How a framework is put together matters a great deal to its long-term benefit and value. Many lists, or perspectives, are needed from many people on topics that intersect. Notes and titles that link to articles, articles that several staff have read and discussed, conceptual frameworks that relate, and studies from the field are needed to hammer a framework for learning that fits the museum.

This is guaranteed to be hard work. But ideas capable of assessing and supporting meaningful work and powerful experiences deserve to be explored, questioned, challenged, prioritized, imagined, and exposed to the strong light of mission, vision, values, and, ultimately, the value to children, families, and the community. Moreover, a framework will not come alive–or survive– without thinking, discussing, organizing, and sharing. It will not be understood by those wanting to contribute expertise and support where the museum’s work matters most, and will not be valued by the staff who implement it without their widespread involvement.

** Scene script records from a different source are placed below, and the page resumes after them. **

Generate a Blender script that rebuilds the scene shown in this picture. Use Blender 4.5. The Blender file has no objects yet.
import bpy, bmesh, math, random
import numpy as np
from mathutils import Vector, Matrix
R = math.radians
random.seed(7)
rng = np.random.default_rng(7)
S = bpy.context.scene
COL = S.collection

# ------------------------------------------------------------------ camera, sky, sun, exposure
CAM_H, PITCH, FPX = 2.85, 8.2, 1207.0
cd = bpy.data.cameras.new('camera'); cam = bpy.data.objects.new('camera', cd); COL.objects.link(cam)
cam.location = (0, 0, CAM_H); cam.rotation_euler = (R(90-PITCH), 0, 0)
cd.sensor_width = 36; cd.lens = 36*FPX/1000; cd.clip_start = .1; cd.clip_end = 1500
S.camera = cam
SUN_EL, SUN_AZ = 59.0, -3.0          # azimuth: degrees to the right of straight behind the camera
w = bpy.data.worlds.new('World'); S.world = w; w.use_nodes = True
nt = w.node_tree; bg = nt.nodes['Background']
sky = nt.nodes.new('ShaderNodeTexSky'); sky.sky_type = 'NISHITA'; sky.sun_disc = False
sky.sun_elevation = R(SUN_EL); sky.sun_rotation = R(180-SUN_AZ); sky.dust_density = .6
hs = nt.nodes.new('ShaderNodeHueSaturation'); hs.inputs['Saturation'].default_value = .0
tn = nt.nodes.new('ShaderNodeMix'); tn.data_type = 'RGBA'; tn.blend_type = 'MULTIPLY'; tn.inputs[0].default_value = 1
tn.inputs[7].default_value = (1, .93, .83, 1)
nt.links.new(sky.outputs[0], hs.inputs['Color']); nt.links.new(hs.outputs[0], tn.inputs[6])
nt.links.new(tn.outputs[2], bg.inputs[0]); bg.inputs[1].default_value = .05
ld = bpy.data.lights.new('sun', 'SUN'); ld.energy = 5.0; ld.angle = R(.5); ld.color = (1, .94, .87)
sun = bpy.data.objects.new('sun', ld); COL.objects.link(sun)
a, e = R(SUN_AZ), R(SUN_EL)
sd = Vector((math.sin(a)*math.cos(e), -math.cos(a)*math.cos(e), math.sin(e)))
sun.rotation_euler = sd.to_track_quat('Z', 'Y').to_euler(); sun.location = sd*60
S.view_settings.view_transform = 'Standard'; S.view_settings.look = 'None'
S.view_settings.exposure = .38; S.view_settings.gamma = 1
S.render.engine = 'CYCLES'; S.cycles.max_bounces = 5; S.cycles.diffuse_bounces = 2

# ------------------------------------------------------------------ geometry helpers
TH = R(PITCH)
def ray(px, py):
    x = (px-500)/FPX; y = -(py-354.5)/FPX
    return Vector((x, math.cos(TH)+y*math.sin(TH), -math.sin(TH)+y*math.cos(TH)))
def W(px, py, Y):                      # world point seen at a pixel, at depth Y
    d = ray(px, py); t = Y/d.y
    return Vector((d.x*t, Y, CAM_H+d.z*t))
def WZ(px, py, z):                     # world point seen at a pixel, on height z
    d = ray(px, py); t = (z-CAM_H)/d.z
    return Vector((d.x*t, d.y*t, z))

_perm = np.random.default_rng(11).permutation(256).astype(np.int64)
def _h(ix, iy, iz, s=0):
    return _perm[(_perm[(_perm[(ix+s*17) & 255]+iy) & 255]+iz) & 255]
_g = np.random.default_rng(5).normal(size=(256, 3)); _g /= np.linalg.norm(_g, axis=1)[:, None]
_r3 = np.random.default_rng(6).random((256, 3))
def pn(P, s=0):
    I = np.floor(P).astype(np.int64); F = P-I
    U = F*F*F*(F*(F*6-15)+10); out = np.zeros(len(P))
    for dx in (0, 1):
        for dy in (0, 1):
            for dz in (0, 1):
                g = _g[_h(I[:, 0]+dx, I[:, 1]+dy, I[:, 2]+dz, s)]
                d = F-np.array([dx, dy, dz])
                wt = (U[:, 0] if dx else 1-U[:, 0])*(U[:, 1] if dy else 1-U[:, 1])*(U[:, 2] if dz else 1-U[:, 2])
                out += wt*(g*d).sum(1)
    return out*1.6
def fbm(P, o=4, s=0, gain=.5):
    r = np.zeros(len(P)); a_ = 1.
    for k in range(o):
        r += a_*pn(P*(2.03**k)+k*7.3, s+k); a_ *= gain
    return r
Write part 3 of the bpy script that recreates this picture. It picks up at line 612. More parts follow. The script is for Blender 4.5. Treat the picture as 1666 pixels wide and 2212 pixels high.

A framework of this caliber helps a museum assess and manage its opportunities, supports decision-making and allocating resources (which offerings to grow, keep or let go). It informs questions of practice, the focus for staff development, pursuit of a research agenda, and deepening its understanding of its audience. Pressed to demonstrate and communicate the value of their informal learning approach, as museums increasingly are, a framework for learning becomes an invaluable and essential organizational tool along with a strategic plan and budget or business plan.

With time, more museums will hopefully value and develop a learning framework in the same way they value learning for their visitors and view themselves as community of learners. And, as more museums do, perhaps the profession will recognize the practice of developing a learning or interpretive frameworks as a field-wide museum standard. Learning is, after all, the core of a museum's value to its community.